Clicky

Navajo man wants the nation to hear its official apology – The Feminist Wire

Navajo man wants the nation to hear its official apology

Mark Charles plans to read aloud in Washington on Wednesday an apology that the U.S. issued to Native Americans.

 

Buried on page 45 of the 2010 Defense Appropriations Act, after pages on the maintenance and operation of the U.S. military, is an official apology to Native American people.

Mark Charles, a member of the Navajo Nation, stumbled onto the apology about a year ago after he heard GOP presidential hopeful Mitt Romney say that he would never apologize for America.

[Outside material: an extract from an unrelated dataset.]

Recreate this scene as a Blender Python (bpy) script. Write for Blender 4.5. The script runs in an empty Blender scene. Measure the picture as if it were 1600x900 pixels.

Charles wrote a blog post that cited several situations in which he believed it was prudent for America to say sorry. One of them was to native people.

A reader responded that such an apology had already been issued. Charles went online and found the 2010 Defense Act.

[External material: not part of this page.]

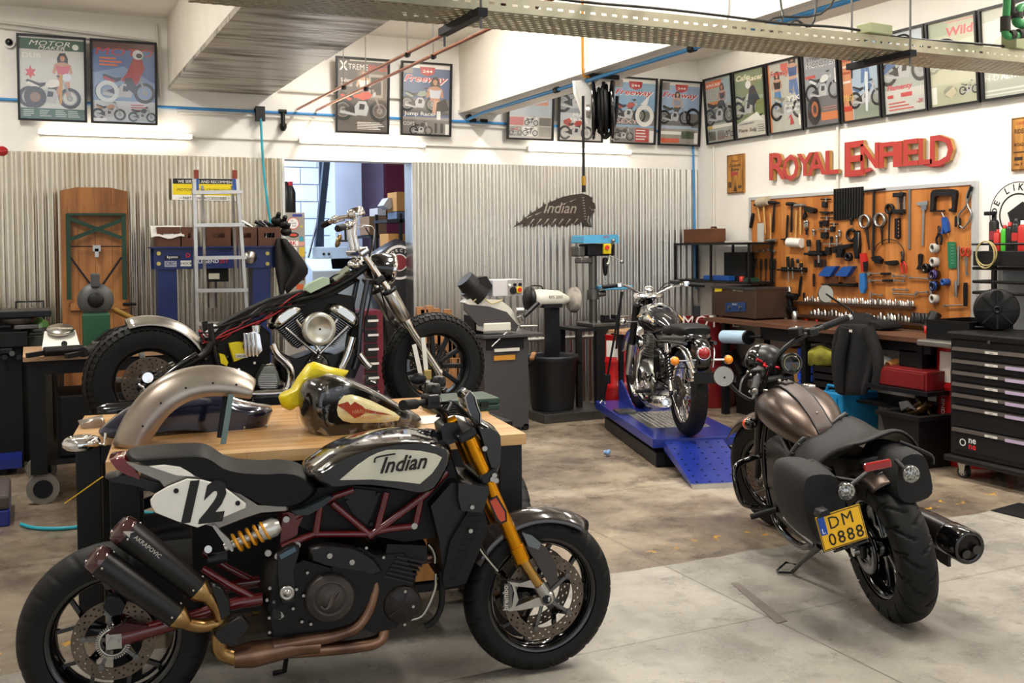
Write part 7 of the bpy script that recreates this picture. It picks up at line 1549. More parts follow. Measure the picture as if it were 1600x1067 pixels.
for i,(x,y0_,y1_)in enumerate(((1222,240,375),(1245,250,380))):slim((x,y0_),(x-3,y1_),.01,'long_punch',('left','right')[i]+' long black rod between the blue air gun and the chrome pliers','punch',hm)
t=tool('tyre_gauge','green notched plastic gauge card on the right of the board','gauge',B(1200,530,.01));gp_=[(1176,385),(1196,382),(1200,390),(1205,382),(1222,386),(1226,450),(1228,525),(1214,533),(1208,526),(1200,534),(1182,528),(1178,450)]
G().prism([B(*q,.004)for q in gp_],NB*.006).build('card',mat('gauge_green','#1f6e4a',.4),t,True)
for i in range(7):G().bar(B(1192,400+i*17,.0112),B(1212,399+i*17,.0112),.004,.001,up=NB).build('mark',flat('#7fa88c'),t,True)
for i,(x,y,lab)in enumerate(((1120,418,'roll of white tape hanging on the right of the board'),(1120,495,'second white tape roll below the first'),(1118,700,'white tape roll at the bottom right of the board'))):
 a=B(x,y,.0);t=tool('tape_roll',lab,'tape roll',a-Z3*.04,'tape rolls on the board');d=V((-1,.25,0)).normalized()
 G().lathe([(.038,0),(.038,.05),(.022,.05),(.022,0)],a+d*.002,d,24,closed=True).build('tape',mat('white_tape','#b9b6ae',.5),t,True);G().lathe([(.022,.005),(.022,.045),(.018,.045),(.018,.005)],a+d*.002,d,20,closed=True).build('core',grey_metal,t,True)
for i,(x,y,m_,lab)in enumerate(((1080,530,hm,'dark red-black tape roll below the tape rolls'),(1122,565,mat('purple_tape','#5a4a9c',.4),'black and purple tape roll'),(1122,628,blueh,'black and blue tape roll'),(1182,607,blueh,'small white and blue tape roll'))):
 a=B(x,y,.0);t=tool('tape_roll',lab,'tape roll',a-Z3*.04,'tape rolls on the board');d=V((-1,.25,0)).normalized();r_=.04 if i<3 else .028
 G().lathe([(r_,0),(r_,.055),(r_*.5,.055),(r_*.5,0)],a+d*.002,d,24,closed=True).build('tape',m_ if i==3 else black_gloss,t,True);G().lathe([(r_*1.01,.034),(r_*1.01,.048),(r_*.8,.056),(r_*.7,.056),(r_*.7,.034)],a+d*.002,d,24,closed=True).build('edge_band',m_,t,True)
chunk([(1020,455),(1030,448),(1042,455),(1036,510),(1048,535),(1010,537),(1022,510)],.02,'fork_tool','black forked lever tool at the centre right','tool',hm)
chunk([(765,470),(800,460),(822,480),(815,505),(790,500)],.04,'oil_filter_cup','dark grey filter cup hanging beside the red grip','tool',dark_metal)
chunk([(838,492),(900,486),(908,505),(880,515),(850,508)],.04,'wire_brush','dark brush below the large hanging wire loop','brush',black_matte)
chunk([(700,450),(725,445),(735,490),(732,545),(710,548),(704,490)],.03,'grease_gun','red and black gripped tool at the centre of the board','tool',redh,lambda t:G().prism([B(706,495,.035),B(734,492,.035),B(732,545,.035),B(710,548,.035)],NB*.004).build('grip',black_matte,t,True))
chunk([(700,560),(728,556),(730,640),(720,668),(706,665),(698,640)],.03,'grinder_blue','blue folding tool below the red gripped one','tool',mat('tool_blue','#2a6fb4',.4))
solo(G().tube([B(915+85*1.0*math.cos(a)-65,455-85*math.sin(a),.02)for a in[math.radians(-20+22*j)for j in range(11)]],.004,6,k=2),'wire_loop',hm,'large loop of thin black wire on the board','wire','hand tools on the board')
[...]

The United States, acting through Congress …  recognizes that there have been years of official depredations, ill-conceived policies, and the breaking of covenants by the federal government regarding Indian tribes; apologizes on behalf of the people of the United States to all native peoples for the many instances of violence, maltreatment, and neglect inflicted on native peoples by citizens of the United States …

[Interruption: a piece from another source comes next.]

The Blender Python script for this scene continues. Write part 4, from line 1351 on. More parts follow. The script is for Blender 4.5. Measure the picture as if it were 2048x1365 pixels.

It went on to urge the president to acknowledge the wrongs.

Charles wondered why he had never heard President Barack Obama publicly issue this apology. And if he had never heard it, then most certainly native people who lived isolated lives on reservations had not either.

He set himself on a path to rectify that. On the anniversary of the passing of the defense bill – Wednesday, December 19 – he would go to the Capitol and he would read the apology out loud, hoping that others would join him in his cause and that it would attract enough attention so that people would hear about it. At 11 a.m. Wednesday, Charles plans to read the entire defense bill out loud.

“As a Native American, I feel offended that the apology was buried in this bill,” he said.  “It demonstrates our country is not ready to apologize. Personally, I don’t think it’s a very good apology,” he said. “It does not mention any specific tribe or any specific incident.” It also contains a disclaimer at the end: nothing in the apology could be used in a court of law against the United States.